Dataset content:
──────────

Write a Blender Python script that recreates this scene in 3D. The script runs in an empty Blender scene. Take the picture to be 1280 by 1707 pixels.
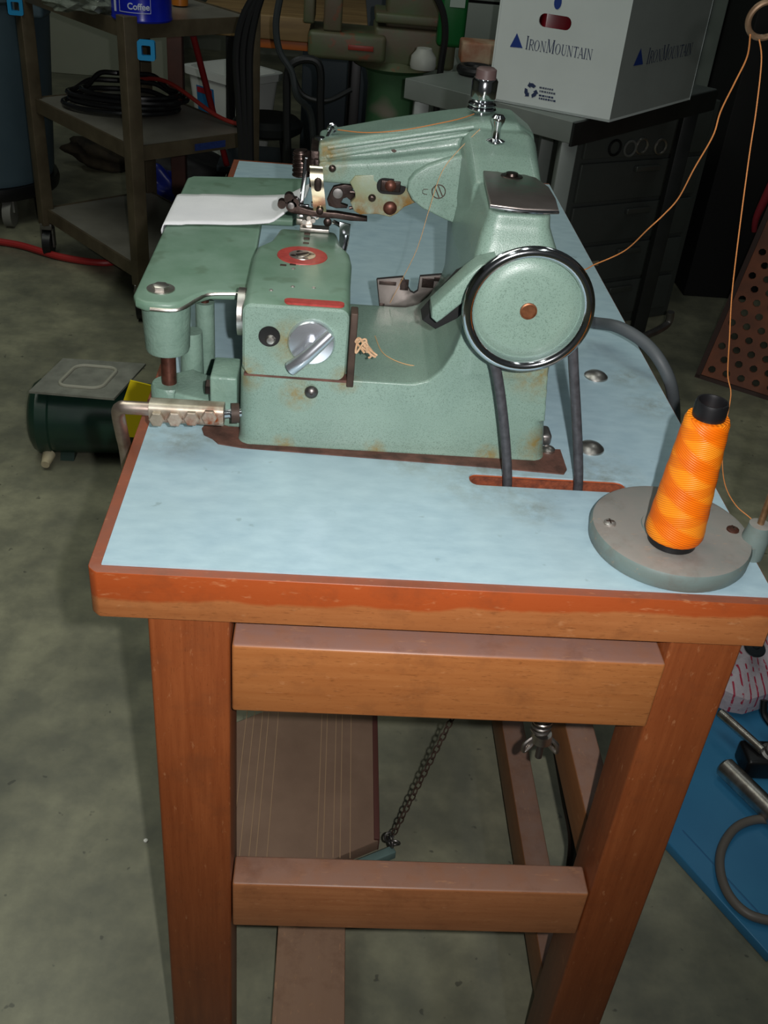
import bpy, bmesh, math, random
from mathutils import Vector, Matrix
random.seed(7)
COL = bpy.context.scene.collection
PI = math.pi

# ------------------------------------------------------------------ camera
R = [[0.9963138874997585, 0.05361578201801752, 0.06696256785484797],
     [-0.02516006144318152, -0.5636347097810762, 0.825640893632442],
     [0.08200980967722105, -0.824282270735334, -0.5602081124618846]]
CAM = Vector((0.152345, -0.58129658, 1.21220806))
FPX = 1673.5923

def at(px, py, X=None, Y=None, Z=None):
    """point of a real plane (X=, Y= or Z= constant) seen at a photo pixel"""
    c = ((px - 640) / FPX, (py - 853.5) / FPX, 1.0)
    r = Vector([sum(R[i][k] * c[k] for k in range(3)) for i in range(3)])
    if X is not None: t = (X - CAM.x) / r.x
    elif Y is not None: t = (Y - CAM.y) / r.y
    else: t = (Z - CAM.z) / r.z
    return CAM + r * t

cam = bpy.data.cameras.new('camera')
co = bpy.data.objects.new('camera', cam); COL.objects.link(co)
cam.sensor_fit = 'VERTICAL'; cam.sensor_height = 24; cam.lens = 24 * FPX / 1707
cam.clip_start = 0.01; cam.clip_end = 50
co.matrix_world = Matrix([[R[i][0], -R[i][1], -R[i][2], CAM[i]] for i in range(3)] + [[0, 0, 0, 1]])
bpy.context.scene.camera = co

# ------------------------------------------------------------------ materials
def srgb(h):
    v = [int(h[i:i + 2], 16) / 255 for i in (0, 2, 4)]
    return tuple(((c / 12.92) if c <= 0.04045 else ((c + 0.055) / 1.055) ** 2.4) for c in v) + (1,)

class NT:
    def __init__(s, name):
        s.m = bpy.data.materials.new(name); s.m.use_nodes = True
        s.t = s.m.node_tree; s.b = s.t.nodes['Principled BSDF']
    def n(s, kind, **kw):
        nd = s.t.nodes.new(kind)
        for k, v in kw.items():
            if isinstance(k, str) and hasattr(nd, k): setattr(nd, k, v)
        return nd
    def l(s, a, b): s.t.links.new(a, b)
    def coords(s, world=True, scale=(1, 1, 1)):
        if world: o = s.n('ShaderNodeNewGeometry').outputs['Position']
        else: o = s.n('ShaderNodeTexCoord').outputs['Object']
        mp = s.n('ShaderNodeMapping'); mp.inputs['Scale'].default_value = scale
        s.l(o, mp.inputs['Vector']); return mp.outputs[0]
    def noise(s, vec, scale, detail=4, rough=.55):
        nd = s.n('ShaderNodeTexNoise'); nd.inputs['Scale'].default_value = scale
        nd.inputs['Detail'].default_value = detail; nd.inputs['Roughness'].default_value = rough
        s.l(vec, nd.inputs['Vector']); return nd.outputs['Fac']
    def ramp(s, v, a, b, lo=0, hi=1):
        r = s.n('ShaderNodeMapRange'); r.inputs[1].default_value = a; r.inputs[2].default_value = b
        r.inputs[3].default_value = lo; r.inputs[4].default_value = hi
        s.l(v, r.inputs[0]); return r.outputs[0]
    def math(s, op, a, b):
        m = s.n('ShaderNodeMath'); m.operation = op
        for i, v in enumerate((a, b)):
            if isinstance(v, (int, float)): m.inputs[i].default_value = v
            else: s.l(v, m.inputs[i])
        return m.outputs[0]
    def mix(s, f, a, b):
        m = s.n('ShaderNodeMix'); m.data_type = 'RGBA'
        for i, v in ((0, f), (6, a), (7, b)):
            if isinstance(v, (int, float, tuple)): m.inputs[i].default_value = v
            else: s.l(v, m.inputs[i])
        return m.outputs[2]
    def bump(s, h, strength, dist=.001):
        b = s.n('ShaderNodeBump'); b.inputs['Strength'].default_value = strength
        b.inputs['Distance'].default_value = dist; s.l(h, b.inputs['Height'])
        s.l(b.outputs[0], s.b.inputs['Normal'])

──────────

Task description: Reproduce all of the data exactly; the pictures do not belong in the copy.

The result:
Write a Blender Python script that recreates this scene in 3D. The script runs in an empty Blender scene. Take the picture to be 1280 by 1707 pixels.
import bpy, bmesh, math, random
from mathutils import Vector, Matrix
random.seed(7)
COL = bpy.context.scene.collection
PI = math.pi

# ------------------------------------------------------------------ camera
R = [[0.9963138874997585, 0.05361578201801752, 0.06696256785484797],
     [-0.02516006144318152, -0.5636347097810762, 0.825640893632442],
     [0.08200980967722105, -0.824282270735334, -0.5602081124618846]]
CAM = Vector((0.152345, -0.58129658, 1.21220806))
FPX = 1673.5923

def at(px, py, X=None, Y=None, Z=None):
    """point of a real plane (X=, Y= or Z= constant) seen at a photo pixel"""
    c = ((px - 640) / FPX, (py - 853.5) / FPX, 1.0)
    r = Vector([sum(R[i][k] * c[k] for k in range(3)) for i in range(3)])
    if X is not None: t = (X - CAM.x) / r.x
    elif Y is not None: t = (Y - CAM.y) / r.y
    else: t = (Z - CAM.z) / r.z
    return CAM + r * t

cam = bpy.data.cameras.new('camera')
co = bpy.data.objects.new('camera', cam); COL.objects.link(co)
cam.sensor_fit = 'VERTICAL'; cam.sensor_height = 24; cam.lens = 24 * FPX / 1707
cam.clip_start = 0.01; cam.clip_end = 50
co.matrix_world = Matrix([[R[i][0], -R[i][1], -R[i][2], CAM[i]] for i in range(3)] + [[0, 0, 0, 1]])
bpy.context.scene.camera = co

# ------------------------------------------------------------------ materials
def srgb(h):
    v = [int(h[i:i + 2], 16) / 255 for i in (0, 2, 4)]
    return tuple(((c / 12.92) if c <= 0.04045 else ((c + 0.055) / 1.055) ** 2.4) for c in v) + (1,)

class NT:
    def __init__(s, name):
        s.m = bpy.data.materials.new(name); s.m.use_nodes = True
        s.t = s.m.node_tree; s.b = s.t.nodes['Principled BSDF']
    def n(s, kind, **kw):
        nd = s.t.nodes.new(kind)
        for k, v in kw.items():
            if isinstance(k, str) and hasattr(nd, k): setattr(nd, k, v)
        return nd
    def l(s, a, b): s.t.links.new(a, b)
    def coords(s, world=True, scale=(1, 1, 1)):
        if world: o = s.n('ShaderNodeNewGeometry').outputs['Position']
        else: o = s.n('ShaderNodeTexCoord').outputs['Object']
        mp = s.n('ShaderNodeMapping'); mp.inputs['Scale'].default_value = scale
        s.l(o, mp.inputs['Vector']); return mp.outputs[0]
    def noise(s, vec, scale, detail=4, rough=.55):
        nd = s.n('ShaderNodeTexNoise'); nd.inputs['Scale'].default_value = scale
        nd.inputs['Detail'].default_value = detail; nd.inputs['Roughness'].default_value = rough
        s.l(vec, nd.inputs['Vector']); return nd.outputs['Fac']
    def ramp(s, v, a, b, lo=0, hi=1):
        r = s.n('ShaderNodeMapRange'); r.inputs[1].default_value = a; r.inputs[2].default_value = b
        r.inputs[3].default_value = lo; r.inputs[4].default_value = hi
        s.l(v, r.inputs[0]); return r.outputs[0]
    def math(s, op, a, b):
        m = s.n('ShaderNodeMath'); m.operation = op
        for i, v in enumerate((a, b)):
            if isinstance(v, (int, float)): m.inputs[i].default_value = v
            else: s.l(v, m.inputs[i])
        return m.outputs[0]
    def mix(s, f, a, b):
        m = s.n('ShaderNodeMix'); m.data_type = 'RGBA'
        for i, v in ((0, f), (6, a), (7, b)):
            if isinstance(v, (int, float, tuple)): m.inputs[i].default_value = v
            else: s.l(v, m.inputs[i])
        return m.outputs[2]
    def bump(s, h, strength, dist=.001):
        b = s.n('ShaderNodeBump'); b.inputs['Strength'].default_value = strength
        b.inputs['Distance'].default_value = dist; s.l(h, b.inputs['Height'])
        s.l(b.outputs[0], s.b.inputs['Normal'])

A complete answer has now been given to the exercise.